[DGD]Core library and initd.c

Par Winzell zell at skotos.net
Fri Apr 20 19:27:13 CEST 2001


 > Doh!  I failed to add 2 + 2 correctly.  In this case, perhaps it does make
 > sense for there to be a /kernel/include/System.h-like include file that can,
 > if present, inform the driver (/kernel/sys/driver.c) of the locations of all
 > secondary library-specific files (though, at present, the initd.c file is
 > the only that comes to mind).

In my opinion Dworkin's great strength is he masters the full spectrum,
from tinkering in near-optimal assembly code to intuiting architectural
designs, and through this mastery is the slave of neither extreme. This
results in code and design that is a very unusual mix of flexible and
generic on one hand, and finalized and settled on the other.

I think ~System is one of these cases. For the kernel library to fully
stand alone, it is appropriate for it to perform one well-defined call,
placing the onus of integration entirely in the hands of the integrator.

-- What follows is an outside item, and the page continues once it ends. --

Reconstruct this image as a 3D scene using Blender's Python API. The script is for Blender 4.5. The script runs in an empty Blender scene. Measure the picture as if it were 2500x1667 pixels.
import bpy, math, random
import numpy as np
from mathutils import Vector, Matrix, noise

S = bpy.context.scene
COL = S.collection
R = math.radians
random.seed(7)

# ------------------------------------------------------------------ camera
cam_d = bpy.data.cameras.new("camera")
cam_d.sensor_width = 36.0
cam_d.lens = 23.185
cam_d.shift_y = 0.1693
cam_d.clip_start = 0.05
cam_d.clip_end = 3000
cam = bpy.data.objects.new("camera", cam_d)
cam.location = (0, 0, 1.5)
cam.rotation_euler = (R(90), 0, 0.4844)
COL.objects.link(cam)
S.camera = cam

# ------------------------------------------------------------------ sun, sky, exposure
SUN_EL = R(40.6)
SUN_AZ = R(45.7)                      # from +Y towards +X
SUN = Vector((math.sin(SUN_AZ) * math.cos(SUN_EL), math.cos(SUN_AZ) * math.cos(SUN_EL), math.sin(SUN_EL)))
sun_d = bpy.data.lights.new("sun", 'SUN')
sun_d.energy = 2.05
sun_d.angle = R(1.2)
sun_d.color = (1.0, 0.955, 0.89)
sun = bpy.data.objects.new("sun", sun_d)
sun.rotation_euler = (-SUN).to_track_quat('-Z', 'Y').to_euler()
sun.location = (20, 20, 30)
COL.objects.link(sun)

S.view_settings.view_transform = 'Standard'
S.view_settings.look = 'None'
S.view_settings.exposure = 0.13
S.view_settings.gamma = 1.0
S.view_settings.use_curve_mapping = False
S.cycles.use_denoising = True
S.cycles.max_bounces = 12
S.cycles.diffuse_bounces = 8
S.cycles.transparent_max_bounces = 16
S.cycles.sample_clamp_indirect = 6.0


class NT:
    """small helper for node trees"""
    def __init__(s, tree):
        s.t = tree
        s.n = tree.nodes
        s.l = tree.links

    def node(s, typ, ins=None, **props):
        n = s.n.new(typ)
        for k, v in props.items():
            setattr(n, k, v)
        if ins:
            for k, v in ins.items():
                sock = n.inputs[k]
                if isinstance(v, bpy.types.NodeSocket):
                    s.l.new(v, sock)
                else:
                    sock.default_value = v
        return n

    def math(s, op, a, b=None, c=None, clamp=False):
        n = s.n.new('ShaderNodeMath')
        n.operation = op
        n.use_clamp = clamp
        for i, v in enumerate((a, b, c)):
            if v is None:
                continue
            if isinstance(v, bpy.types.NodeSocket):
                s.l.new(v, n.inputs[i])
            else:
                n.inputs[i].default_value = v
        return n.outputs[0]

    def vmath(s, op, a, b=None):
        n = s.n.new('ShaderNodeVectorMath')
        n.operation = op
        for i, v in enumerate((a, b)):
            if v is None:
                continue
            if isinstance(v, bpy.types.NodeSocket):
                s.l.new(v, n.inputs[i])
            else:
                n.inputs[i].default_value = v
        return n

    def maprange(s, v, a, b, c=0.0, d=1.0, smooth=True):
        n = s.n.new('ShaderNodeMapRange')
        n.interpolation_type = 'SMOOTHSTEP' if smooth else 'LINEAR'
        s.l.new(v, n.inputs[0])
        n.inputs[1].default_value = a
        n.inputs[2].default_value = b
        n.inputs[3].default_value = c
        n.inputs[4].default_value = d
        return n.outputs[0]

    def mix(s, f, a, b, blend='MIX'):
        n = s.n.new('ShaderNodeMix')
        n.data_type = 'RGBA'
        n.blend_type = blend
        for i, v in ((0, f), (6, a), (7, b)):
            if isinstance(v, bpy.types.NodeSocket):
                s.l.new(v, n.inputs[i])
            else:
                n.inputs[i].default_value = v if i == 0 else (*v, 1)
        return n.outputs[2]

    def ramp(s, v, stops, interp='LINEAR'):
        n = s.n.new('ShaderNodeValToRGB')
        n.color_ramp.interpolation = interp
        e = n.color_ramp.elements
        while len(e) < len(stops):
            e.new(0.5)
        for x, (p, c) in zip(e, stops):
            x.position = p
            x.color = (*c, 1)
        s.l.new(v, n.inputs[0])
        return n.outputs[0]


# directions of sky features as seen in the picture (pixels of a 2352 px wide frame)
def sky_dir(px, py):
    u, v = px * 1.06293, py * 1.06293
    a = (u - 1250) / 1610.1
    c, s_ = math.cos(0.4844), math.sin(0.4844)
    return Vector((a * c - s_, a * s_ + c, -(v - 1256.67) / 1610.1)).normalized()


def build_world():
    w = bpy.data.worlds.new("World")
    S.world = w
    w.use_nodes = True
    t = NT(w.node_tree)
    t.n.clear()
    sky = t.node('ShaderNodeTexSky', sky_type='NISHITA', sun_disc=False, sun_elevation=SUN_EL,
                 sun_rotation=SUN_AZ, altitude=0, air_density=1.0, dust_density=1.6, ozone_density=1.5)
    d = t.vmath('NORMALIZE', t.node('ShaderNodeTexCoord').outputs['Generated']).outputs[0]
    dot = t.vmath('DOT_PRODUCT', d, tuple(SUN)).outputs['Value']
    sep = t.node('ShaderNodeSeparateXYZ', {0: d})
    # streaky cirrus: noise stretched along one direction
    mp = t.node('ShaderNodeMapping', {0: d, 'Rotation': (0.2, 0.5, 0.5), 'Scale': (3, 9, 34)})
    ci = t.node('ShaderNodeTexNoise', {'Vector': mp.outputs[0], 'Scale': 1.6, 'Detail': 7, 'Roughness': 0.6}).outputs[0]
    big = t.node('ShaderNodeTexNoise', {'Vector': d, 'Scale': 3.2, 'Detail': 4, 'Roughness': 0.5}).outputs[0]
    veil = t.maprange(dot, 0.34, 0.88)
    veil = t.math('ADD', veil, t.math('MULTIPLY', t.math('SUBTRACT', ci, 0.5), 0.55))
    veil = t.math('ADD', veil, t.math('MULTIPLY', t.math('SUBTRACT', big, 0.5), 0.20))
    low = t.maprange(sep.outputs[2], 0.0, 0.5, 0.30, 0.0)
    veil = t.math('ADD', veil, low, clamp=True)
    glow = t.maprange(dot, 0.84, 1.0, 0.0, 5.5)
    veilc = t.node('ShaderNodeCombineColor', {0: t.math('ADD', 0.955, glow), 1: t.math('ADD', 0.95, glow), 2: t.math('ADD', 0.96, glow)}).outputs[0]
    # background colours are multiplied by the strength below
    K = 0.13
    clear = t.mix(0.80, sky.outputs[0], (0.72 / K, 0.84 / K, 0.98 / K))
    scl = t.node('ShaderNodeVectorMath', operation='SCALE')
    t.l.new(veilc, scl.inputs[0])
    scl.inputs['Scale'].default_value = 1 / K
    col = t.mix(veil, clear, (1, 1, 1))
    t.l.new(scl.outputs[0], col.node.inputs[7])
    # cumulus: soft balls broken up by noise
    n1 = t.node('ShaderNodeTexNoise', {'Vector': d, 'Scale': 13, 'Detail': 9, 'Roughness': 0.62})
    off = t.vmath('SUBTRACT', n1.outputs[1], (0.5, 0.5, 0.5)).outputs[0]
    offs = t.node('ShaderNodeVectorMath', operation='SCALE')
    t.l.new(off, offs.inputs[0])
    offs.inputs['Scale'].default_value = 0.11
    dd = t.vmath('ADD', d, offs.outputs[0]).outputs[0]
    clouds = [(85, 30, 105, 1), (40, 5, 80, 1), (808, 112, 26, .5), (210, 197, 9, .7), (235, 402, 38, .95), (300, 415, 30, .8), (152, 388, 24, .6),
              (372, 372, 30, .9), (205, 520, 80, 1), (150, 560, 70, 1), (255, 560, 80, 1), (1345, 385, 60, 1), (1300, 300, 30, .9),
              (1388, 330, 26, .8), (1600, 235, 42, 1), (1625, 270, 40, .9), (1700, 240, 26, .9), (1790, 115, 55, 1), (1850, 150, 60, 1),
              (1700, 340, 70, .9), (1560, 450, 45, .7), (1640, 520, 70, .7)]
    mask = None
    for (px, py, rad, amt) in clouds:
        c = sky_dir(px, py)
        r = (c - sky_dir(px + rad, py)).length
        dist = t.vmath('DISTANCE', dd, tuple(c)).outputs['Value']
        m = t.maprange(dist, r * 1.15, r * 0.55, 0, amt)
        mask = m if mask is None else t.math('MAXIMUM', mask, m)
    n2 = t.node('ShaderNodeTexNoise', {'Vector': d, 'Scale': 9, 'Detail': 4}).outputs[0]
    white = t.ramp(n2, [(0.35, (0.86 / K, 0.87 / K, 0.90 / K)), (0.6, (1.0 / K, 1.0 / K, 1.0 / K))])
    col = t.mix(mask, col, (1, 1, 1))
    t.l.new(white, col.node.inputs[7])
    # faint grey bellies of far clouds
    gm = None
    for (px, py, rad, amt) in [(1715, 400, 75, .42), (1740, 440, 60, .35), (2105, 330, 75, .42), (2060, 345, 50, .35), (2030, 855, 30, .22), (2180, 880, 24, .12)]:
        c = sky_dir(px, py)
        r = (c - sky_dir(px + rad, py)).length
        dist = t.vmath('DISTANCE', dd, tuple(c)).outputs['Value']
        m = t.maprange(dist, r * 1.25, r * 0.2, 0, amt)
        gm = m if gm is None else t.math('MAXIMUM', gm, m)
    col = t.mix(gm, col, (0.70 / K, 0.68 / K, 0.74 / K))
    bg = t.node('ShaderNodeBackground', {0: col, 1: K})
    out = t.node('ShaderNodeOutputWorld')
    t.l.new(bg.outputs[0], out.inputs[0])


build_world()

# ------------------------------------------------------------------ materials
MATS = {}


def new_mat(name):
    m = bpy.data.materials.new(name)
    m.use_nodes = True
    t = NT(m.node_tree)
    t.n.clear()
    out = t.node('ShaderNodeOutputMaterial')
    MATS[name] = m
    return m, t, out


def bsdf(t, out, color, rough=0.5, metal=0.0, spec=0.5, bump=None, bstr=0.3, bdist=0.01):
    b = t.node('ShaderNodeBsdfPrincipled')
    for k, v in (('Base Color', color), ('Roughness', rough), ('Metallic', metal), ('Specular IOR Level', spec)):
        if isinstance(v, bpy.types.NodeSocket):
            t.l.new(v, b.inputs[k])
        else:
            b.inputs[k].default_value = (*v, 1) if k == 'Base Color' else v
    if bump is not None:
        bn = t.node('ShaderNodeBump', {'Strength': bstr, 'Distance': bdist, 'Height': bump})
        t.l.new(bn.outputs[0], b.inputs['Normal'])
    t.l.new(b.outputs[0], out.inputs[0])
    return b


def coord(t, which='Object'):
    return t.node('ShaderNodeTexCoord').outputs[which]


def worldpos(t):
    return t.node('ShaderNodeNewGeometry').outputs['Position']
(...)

Modifying an include file in /kernel has a very different feel; it has
the effect of 'pointing' the kernel library at your code. Sometimes, for
some designs, that is a useful thing: e.g. DGD itself works that way.

But for the kernel library it it inappropriate. The self-containedness
of the kernel library is the main reason it is interesting to me. When
every piece of code I ever wrote has crashed, I can still log into the
emergency admin port and fix the problem using code that I know has not
been touched through my frenzied development. It's a great boundary to
have -- to be able to rely on: no files go in /kernel. period.

If you really wanted to change System to something else, the place for
it would probably be in /include/config.h, but I advice against that.